Exercise aim -
Write the lines out again, from the top of the material to the line containing "COL = SC.collection", pictures excluded.

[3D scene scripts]
···

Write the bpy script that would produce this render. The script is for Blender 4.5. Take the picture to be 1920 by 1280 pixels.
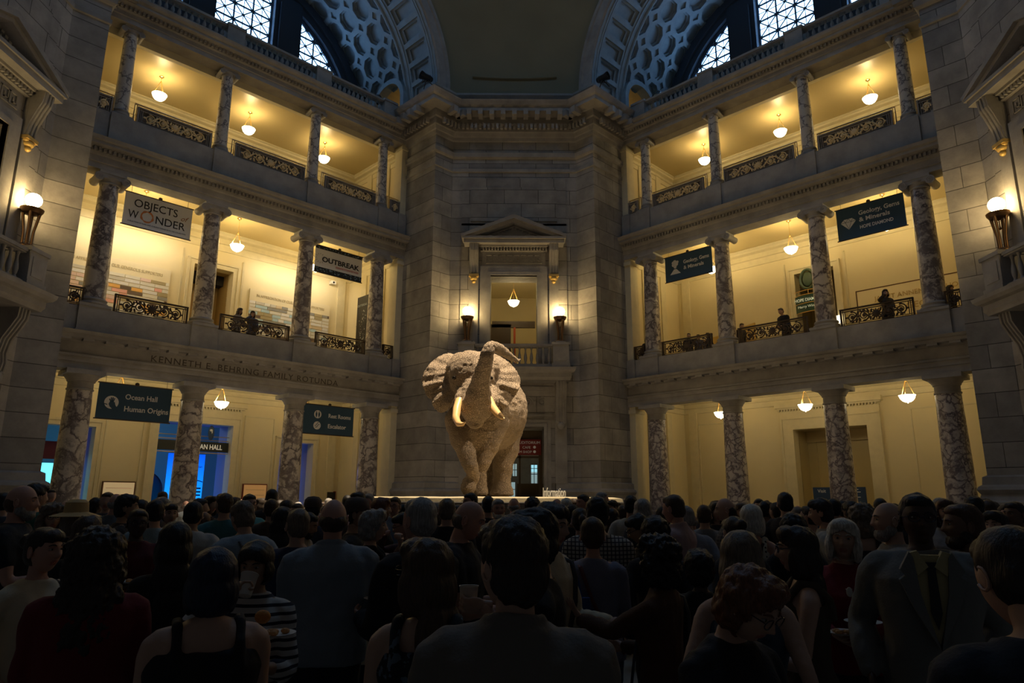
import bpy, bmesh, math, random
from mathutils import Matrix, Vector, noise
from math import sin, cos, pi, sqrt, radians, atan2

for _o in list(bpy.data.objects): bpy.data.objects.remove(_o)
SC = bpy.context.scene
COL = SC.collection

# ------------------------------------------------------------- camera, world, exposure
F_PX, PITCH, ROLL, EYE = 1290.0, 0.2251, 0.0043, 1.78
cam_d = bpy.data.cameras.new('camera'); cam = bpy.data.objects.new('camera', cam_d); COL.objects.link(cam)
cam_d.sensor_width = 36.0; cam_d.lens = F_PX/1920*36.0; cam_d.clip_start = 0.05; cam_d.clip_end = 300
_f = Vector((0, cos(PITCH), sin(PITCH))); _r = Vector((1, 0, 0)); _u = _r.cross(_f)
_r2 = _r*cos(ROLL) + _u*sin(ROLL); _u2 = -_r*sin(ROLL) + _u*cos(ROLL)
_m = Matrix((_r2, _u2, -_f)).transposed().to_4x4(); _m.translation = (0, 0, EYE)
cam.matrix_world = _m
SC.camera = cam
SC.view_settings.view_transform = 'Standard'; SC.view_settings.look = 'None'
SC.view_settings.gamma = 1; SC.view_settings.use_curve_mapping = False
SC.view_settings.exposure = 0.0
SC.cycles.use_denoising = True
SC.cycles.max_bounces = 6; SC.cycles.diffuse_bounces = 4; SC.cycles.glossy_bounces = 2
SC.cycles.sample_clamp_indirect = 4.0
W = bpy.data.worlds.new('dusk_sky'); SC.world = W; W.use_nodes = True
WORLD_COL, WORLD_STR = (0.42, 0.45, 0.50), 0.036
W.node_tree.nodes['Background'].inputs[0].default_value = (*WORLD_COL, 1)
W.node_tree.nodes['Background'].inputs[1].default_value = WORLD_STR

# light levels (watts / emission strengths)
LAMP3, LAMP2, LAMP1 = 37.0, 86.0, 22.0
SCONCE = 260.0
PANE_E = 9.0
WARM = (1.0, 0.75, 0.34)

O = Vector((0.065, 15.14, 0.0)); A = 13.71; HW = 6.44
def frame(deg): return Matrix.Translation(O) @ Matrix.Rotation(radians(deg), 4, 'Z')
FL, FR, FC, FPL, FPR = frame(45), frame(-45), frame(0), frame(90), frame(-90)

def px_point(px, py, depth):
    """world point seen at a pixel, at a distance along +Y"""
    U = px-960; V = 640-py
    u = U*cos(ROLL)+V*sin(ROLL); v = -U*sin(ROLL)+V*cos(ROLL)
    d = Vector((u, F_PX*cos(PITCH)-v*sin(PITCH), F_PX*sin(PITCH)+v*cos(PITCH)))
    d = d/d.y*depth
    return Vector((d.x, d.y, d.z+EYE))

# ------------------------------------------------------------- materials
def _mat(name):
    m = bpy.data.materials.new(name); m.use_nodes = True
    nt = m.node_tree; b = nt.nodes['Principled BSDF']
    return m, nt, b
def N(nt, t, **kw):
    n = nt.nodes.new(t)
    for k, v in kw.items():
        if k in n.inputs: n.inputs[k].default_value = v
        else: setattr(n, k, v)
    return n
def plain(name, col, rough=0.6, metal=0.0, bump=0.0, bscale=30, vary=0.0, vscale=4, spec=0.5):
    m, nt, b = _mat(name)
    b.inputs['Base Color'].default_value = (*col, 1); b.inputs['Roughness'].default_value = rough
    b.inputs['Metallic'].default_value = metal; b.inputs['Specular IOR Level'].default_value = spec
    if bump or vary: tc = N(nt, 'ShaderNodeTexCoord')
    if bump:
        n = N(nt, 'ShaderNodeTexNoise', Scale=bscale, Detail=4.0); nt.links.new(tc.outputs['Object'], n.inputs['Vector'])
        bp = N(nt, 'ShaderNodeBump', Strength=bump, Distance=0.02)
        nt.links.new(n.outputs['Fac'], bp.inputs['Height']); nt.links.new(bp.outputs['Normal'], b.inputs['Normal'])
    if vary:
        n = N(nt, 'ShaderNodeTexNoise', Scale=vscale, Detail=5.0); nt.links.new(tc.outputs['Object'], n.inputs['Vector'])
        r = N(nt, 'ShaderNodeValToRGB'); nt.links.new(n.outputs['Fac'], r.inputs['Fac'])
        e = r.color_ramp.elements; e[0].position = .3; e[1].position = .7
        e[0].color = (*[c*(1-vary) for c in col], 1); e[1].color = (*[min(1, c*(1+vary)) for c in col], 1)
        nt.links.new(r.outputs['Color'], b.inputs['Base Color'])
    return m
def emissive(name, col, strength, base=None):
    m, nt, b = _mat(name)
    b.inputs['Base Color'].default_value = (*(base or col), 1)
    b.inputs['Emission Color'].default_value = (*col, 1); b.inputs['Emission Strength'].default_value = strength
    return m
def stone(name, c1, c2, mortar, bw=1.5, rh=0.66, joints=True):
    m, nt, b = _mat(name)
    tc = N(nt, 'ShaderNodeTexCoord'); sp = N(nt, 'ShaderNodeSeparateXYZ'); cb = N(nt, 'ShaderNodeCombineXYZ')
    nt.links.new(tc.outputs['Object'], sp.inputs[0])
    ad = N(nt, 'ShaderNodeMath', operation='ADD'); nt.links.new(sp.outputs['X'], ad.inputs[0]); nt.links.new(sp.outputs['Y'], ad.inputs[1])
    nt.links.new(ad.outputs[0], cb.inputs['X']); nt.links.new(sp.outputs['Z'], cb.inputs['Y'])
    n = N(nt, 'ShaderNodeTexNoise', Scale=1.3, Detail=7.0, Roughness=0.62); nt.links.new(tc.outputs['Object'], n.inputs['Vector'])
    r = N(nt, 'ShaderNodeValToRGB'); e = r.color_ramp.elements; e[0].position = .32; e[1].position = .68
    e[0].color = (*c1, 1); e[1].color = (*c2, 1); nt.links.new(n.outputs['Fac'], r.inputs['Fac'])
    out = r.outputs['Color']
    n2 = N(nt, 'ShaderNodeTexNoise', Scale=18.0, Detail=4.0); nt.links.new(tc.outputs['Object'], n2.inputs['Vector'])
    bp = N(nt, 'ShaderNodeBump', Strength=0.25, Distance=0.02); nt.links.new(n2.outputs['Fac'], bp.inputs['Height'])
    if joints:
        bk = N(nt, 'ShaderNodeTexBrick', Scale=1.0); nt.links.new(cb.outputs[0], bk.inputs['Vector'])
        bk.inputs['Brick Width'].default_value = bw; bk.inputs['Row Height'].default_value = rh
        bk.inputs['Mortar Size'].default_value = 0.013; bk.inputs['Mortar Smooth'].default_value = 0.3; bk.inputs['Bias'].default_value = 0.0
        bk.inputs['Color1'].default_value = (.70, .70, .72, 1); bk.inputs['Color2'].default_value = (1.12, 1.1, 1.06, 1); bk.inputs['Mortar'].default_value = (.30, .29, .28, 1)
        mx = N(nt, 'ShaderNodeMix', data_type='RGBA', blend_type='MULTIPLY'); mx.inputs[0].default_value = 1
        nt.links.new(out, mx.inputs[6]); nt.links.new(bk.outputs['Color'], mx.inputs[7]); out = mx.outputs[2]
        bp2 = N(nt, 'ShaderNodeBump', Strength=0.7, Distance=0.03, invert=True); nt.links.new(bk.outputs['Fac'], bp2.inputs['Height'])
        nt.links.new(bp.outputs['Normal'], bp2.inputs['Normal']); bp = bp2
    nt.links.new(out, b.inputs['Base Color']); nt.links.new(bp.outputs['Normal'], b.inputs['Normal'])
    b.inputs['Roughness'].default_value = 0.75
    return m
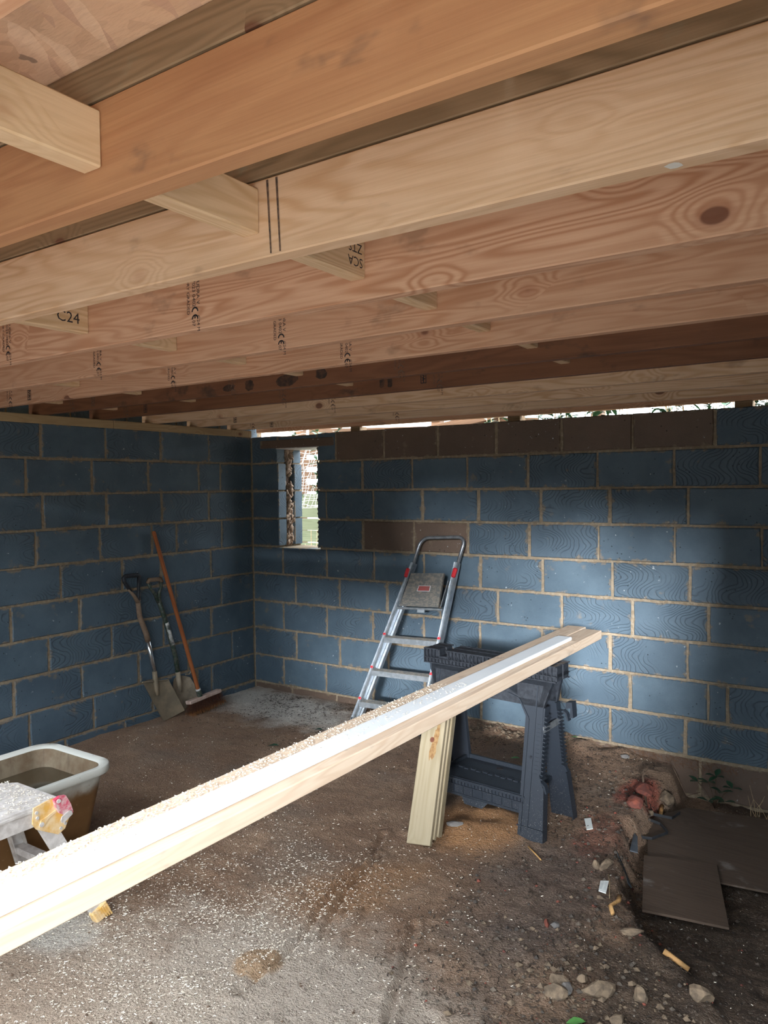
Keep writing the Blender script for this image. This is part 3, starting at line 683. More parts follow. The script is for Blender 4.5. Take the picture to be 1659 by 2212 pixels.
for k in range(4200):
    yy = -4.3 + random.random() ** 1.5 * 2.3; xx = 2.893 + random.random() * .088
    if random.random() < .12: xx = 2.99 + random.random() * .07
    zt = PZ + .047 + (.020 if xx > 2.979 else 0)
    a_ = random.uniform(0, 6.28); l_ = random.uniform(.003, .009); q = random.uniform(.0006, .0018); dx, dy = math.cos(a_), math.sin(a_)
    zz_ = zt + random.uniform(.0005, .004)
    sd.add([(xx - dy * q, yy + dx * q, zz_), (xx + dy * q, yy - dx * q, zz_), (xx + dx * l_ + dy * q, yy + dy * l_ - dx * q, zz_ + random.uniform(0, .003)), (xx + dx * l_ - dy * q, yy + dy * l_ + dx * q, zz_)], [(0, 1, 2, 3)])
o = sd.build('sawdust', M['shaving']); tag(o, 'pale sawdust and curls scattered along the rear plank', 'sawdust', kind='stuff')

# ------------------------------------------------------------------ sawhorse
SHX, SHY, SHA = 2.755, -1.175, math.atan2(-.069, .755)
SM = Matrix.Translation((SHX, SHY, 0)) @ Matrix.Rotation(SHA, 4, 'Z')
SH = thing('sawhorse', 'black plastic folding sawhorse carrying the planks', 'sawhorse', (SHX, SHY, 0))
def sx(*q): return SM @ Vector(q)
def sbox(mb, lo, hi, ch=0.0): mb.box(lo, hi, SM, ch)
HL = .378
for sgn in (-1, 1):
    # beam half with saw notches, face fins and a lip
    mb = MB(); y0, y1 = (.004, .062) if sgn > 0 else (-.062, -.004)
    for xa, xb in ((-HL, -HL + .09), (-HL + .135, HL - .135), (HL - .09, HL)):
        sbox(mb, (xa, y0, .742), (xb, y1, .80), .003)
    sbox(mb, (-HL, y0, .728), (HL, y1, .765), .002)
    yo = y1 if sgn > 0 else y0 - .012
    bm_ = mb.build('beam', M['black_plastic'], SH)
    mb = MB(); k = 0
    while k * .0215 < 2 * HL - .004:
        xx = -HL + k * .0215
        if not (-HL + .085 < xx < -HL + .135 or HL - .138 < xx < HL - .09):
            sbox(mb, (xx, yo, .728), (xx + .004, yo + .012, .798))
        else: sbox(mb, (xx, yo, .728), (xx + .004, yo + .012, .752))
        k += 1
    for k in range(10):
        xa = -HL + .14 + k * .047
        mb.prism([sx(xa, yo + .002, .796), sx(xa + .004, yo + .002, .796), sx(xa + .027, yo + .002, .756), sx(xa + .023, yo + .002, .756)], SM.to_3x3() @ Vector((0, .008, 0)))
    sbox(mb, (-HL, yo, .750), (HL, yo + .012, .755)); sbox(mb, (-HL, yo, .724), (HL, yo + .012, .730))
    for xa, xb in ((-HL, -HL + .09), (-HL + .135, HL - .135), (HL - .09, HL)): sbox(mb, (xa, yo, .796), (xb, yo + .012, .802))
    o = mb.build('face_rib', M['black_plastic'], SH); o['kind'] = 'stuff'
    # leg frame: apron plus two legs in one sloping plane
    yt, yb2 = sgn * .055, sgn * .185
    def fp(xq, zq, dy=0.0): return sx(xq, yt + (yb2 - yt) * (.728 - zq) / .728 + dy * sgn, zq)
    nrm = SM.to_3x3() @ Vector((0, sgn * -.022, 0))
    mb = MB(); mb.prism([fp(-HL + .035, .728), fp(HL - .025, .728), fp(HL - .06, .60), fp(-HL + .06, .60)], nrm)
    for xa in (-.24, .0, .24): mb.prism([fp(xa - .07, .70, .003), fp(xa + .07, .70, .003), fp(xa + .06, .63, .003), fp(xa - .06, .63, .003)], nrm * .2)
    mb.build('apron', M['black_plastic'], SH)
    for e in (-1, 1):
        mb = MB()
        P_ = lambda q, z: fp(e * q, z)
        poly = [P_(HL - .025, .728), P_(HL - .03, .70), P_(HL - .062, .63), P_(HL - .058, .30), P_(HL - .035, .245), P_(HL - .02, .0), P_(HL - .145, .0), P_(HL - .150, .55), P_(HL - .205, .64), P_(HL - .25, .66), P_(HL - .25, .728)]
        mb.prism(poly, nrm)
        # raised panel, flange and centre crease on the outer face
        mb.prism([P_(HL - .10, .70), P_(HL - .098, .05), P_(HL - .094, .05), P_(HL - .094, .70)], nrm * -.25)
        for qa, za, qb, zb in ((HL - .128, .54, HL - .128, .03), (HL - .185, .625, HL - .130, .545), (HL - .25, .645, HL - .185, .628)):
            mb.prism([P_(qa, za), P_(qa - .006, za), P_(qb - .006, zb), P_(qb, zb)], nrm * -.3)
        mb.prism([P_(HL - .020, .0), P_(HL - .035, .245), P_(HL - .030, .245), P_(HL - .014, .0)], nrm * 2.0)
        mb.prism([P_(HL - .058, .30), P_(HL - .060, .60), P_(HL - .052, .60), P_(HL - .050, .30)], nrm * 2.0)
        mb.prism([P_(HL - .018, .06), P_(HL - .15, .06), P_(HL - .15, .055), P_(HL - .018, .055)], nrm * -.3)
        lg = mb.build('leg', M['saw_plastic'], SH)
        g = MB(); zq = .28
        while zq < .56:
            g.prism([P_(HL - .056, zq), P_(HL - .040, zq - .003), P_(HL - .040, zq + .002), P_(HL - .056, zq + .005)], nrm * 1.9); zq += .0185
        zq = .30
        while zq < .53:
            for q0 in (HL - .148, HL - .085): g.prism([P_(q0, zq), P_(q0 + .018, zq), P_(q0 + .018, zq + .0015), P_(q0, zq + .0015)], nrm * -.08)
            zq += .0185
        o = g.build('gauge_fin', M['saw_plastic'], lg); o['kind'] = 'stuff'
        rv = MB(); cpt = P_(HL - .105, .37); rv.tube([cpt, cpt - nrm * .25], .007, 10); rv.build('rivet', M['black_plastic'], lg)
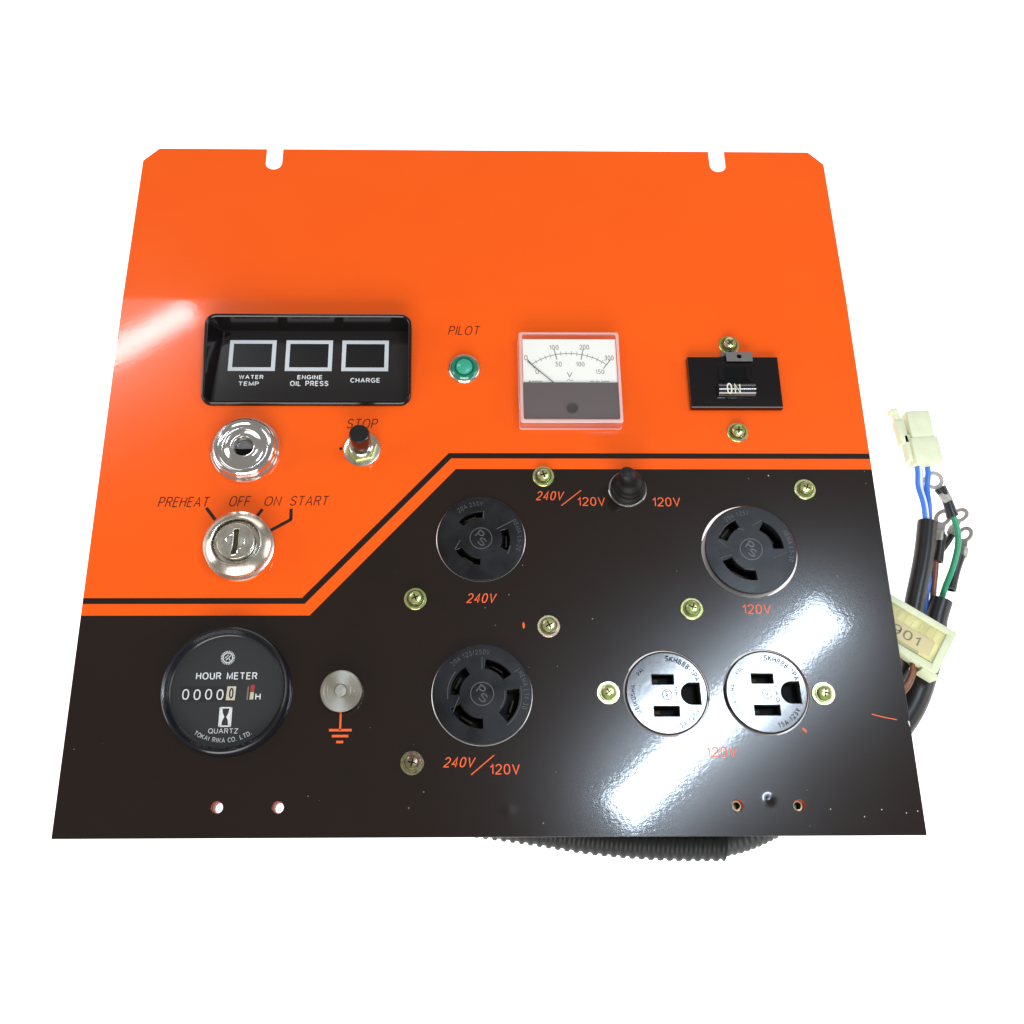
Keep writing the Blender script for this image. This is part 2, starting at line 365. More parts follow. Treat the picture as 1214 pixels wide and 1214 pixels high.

···

Solution for this problem -
Write the bpy script that would produce this render. The script is for Blender 4.5. Take the picture to be 1920 by 1280 pixels.
import bpy, bmesh, math, random
from mathutils import Matrix, Vector, noise
from math import sin, cos, pi, sqrt, radians, atan2

for _o in list(bpy.data.objects): bpy.data.objects.remove(_o)
SC = bpy.context.scene
COL = SC.collection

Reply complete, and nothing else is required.